Special Provision 363

Switzerland identified a potential conflict between Special Provision 363 (SP363) and “Dangerous Goods in Machinery,” in particular whether dangerous goods loaded onto a vehicle are covered under SP363.  Switzerland suggested it would not be permitted.  Therefore, it was proposed to clearly remove the ability for dangerous goods to be loaded onto vehicles by removing the term “loaded” from the SP. The Subcommittee agreed to the proposed text in INF47.

CTU’s with Coolant

Germany explained that they have received a number of questions about the applicability of the newly-adopted provisions on cooling and conditioning substances, particularly as they relate to CTUs with or without packaged goods.  Germany proposed changes to sections 5.5.3.1.4, 5.5.3.2.2 and 5.5.3.2.4 of the Model Regulations.  The Chairman made a note that it was the U.K.’s intent that the provisions applied for both packaged and non-packaged coolants.  France supported Germany’s proposal but made some minor amendments to the text.  The Sub-Committee agreed to the proposals made in 2012/53 as amended.

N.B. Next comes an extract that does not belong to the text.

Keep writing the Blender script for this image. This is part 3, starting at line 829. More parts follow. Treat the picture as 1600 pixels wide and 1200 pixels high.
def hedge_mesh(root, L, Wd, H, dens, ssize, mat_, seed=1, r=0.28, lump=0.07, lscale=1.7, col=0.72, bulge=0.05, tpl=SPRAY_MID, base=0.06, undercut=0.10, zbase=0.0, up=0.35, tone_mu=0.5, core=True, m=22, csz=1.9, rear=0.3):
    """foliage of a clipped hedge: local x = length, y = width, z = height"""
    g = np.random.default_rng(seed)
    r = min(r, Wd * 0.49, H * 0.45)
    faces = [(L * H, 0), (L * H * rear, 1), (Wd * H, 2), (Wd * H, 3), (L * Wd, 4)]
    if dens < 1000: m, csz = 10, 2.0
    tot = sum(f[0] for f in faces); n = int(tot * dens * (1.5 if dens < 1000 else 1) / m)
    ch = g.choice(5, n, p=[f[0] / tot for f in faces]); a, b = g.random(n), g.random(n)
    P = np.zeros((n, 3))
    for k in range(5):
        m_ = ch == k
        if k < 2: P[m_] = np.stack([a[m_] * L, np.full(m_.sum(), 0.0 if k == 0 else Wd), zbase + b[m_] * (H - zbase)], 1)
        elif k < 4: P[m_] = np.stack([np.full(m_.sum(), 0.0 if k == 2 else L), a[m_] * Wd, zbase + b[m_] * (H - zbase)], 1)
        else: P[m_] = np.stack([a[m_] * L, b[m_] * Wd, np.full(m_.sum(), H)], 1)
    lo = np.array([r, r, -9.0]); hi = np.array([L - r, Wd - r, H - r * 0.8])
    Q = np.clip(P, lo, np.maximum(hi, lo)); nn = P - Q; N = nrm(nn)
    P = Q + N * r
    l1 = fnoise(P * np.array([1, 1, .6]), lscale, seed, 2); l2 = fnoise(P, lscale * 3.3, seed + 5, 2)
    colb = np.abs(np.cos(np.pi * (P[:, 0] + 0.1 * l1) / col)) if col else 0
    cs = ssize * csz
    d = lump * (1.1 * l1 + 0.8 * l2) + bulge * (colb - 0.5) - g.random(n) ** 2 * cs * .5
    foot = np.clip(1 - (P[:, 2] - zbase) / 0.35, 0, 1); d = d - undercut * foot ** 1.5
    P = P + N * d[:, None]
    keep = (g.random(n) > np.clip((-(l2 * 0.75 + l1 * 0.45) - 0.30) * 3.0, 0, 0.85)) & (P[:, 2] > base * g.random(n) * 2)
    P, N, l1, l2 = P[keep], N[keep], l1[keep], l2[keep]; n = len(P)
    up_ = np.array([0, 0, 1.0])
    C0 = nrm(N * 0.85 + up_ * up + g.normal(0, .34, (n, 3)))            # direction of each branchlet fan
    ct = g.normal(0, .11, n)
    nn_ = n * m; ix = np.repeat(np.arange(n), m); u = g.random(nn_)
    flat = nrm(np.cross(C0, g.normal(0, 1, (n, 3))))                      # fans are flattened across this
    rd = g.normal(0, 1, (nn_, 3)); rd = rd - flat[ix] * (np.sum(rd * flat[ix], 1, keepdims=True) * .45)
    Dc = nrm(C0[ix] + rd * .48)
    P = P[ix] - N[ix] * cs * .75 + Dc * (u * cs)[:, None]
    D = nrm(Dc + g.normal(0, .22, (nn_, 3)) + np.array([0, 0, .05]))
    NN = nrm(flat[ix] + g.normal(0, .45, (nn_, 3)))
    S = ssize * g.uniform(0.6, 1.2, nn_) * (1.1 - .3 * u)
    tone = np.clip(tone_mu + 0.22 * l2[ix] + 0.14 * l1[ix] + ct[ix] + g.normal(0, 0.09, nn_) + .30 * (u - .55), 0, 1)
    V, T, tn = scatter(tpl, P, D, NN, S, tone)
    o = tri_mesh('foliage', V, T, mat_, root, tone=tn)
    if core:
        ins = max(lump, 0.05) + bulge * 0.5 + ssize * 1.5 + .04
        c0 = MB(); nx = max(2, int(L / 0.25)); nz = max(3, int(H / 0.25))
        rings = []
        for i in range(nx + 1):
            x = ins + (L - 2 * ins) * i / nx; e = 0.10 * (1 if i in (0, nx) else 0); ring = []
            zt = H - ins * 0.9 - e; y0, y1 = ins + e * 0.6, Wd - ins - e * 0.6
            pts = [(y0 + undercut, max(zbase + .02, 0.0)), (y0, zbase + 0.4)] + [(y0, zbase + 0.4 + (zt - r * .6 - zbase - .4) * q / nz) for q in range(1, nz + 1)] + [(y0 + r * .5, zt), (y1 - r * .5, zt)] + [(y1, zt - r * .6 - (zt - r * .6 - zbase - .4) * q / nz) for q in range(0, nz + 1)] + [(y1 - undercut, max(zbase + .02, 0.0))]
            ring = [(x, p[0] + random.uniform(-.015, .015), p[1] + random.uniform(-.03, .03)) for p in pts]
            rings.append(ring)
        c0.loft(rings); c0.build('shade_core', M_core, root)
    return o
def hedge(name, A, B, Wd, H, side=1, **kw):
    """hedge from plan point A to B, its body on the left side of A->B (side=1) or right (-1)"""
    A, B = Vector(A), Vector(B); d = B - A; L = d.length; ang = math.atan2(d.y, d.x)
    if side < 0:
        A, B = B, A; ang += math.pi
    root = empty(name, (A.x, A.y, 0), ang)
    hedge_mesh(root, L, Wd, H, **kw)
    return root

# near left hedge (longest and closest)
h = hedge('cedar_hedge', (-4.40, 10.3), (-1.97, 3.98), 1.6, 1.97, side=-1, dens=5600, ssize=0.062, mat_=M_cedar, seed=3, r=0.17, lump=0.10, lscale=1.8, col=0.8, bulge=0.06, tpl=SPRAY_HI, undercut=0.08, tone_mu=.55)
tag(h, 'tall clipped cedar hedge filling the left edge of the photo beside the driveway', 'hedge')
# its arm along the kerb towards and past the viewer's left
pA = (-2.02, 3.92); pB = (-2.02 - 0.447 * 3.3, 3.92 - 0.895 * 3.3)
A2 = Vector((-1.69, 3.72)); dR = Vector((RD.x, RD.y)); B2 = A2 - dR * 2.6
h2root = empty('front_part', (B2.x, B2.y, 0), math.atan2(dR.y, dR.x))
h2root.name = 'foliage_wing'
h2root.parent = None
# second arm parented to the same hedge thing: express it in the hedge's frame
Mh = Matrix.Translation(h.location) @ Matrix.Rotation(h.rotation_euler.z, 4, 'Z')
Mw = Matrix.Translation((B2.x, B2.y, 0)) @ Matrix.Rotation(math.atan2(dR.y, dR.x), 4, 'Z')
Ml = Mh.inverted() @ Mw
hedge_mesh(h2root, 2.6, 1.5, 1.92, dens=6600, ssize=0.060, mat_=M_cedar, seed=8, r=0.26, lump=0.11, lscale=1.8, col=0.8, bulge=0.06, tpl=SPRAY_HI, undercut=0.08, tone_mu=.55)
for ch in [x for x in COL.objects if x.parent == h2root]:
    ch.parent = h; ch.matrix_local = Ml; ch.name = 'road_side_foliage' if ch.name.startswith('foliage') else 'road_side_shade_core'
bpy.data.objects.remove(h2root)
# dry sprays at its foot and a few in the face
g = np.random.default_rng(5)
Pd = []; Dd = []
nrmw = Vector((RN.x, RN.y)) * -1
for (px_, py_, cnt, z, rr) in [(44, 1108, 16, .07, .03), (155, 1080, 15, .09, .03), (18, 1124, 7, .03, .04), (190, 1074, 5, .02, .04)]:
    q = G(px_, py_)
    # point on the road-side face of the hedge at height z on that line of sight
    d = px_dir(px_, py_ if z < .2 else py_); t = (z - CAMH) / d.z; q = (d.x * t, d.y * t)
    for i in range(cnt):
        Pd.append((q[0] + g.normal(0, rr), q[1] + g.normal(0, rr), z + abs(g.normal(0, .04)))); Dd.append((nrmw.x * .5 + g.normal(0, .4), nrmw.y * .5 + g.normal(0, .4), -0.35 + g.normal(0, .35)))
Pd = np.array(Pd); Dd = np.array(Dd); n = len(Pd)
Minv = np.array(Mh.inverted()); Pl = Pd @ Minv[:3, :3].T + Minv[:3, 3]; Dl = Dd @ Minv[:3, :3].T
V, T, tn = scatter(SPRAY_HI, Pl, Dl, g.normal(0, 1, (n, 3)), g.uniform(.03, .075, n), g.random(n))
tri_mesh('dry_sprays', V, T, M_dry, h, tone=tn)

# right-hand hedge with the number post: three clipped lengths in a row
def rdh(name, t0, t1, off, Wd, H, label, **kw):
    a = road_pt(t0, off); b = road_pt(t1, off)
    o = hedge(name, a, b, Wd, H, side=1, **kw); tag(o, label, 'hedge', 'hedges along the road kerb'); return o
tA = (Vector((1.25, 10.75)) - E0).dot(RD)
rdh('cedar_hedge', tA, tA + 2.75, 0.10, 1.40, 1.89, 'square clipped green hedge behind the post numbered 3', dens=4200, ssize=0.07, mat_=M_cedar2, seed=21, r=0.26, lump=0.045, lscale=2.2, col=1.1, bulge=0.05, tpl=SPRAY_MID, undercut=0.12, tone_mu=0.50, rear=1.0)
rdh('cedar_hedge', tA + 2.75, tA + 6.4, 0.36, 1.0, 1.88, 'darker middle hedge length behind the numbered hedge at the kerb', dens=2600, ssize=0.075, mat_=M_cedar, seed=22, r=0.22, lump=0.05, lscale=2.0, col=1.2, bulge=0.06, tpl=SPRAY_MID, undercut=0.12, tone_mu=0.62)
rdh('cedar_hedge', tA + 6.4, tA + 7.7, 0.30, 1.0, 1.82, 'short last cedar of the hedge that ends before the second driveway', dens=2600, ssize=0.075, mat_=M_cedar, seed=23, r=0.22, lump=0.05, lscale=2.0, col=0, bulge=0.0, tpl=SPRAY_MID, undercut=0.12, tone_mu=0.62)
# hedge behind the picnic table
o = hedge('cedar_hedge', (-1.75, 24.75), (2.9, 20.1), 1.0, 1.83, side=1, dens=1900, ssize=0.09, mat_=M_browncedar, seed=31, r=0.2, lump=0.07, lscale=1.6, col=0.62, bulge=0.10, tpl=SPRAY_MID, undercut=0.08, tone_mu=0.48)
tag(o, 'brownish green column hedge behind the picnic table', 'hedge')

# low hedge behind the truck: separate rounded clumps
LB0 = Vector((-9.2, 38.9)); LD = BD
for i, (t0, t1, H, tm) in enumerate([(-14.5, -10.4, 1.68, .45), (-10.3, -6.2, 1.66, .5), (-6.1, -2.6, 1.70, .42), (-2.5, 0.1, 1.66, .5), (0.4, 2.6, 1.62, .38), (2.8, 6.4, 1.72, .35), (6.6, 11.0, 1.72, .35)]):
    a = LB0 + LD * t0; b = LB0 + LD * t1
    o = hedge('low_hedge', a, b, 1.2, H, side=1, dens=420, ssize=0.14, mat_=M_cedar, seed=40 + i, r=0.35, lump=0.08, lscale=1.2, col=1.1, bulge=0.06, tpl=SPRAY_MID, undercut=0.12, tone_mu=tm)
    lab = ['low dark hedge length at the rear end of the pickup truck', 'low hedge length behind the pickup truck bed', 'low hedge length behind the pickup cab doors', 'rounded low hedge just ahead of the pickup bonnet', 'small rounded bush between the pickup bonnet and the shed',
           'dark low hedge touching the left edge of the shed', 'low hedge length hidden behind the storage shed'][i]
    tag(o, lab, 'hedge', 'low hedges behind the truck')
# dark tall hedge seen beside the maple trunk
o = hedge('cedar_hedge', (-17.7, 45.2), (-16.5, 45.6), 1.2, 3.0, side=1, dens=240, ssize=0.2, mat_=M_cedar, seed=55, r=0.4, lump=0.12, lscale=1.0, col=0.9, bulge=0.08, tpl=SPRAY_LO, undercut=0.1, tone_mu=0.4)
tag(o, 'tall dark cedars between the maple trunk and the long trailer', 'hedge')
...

Electronic Shipping Papers

United Kingdom 2012/47

The U.K. once again began a discussion as to whether a concerted effort was needed internationally to develop a coding system for use in electronic documentation and electronic data transmission.   The U.S. opposed the effort, noting that industry can adjust to changes quicker than government.  COSTHA opposed the proposal, noting a one size-fits-all approach will not work in all cases.  Companies already have existing systems which, in fact, may require additional programming if a new scheme is developed.  Industry also cannot wait for changes through the UN.  ICCA agreed with the opposition, stating a number of industry systems have already been developed which solve this problem.  Additionally, the code seems limited to UN numbers and descriptions, which already exists in relevant transport documents.  Germany suggested that the effort is only to help identification in software systems.  Belgium stated that as a governing body, it is the Sub-Committee’s responsibility to detail what pieces of information are necessary on an electronic shipping paper so that all necessary information is available at any time, but that it is not the Sub-Committee’s responsibility to drive this process forward.  DGAC agreed with the opposition, stating industry has additional issues which must be reconciled internally.  Regulators cannot create a system that will make that effort easier.  France pointed out an email from DGM presented at a previous session where the effort was supported.  France believed such a system would ultimately reduce costs.  The U.S. clarified they are supportive of the general effort to facilitate electronic data transfer, but they do not want to get into the details.  South Africa agreed with the comments from Belgium and the U.S. The U.K. acknowledged the lack of general support but noted the work will continue.

IATA 2012/55 and 2012/INF61

IATA presented experience in a proof of concept initiative aimed at facilitating the use of electronic shipping documents.  Two shipments were used to test the system from Switzerland to Canada.  While the material was indeed transferred, operational limitations including a limited ability to accept XML documents that caused some difficulties.  Additional changes are being proposed to accommodate XML documentation, and the expectation is that the more the program is tested, the more carriers and shippers will want the system.  IATA incorporated a number of data elements from other modes of transport in their XML scheme.  Therefore the system can be used for multimodal shipments.